JSAM’s basic operations are get, put and remove, with basic support for transactions via begin, commit and rollback. All stored objects are identified by an integer key.

A JSAM database is opened by supplying a URL to jsam.jsurl.parse() and calling the open() method on the returned object. The syntax of URL depends on the particular “access method”.
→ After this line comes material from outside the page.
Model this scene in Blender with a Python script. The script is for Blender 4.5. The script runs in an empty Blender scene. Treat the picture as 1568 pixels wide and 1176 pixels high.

The following URL types currently exist:

* file:   directory plain text JSON files
* rcs:    directory plain text JSON files under RCS
* cvs:    directory plain text JSON files under CVS (not tested)
* svn:    directory plain text JSON files under SVN (not tested)
* sqlite: object trees stored in an SQLite3 database
* mysql:  object trees stored in a MySQL database (lightly tested)
* pgsql:  object trees stored in a PostgreSQL database (lightly tested)

Query methods include:

* Collections: a jQuery/Django-like method-chained interface
* XPath query language subset (only supported for SQL backends)
* P4J (E4X-like) query language (only supported for SQL backends)
    which allows construction of "xpath" queries in Python using
    method chaining and operator overload, bridging the lexical divide
    between code and query.
pydoc jsam.<URLTYPE>_jsam

gives information on the URL syntax for <URLTYPE>

pydoc jsam.jsam.JSAM

gives information on jsam object methods

pydoc jsam.xpath

gives information on XPath query syntax (SQL backends only)

pydoc jsam.p4j

gives information on P4J Python native query syntax

NOTE:

* uses Python 2.6+ supplied "json"; requires "simplejson" on Python 2.5
* file-based storage depends on POSIX file semantics
* requires "MySQLdb" for MySQL
* requires "psycopg2" for PostgreSQL

The name “JSAM” is a joke on IBM Mainframe O/S data “Access Methods” (BDAM, BSAM, VSAM, ISAM, QSAM, BPAM).

The obvious name ‘jsonstore’ was already taken by another package in the Python Package Index (PyPI).

The URL/URI syntax was cribbed from Django, which copied SQLAlchemy.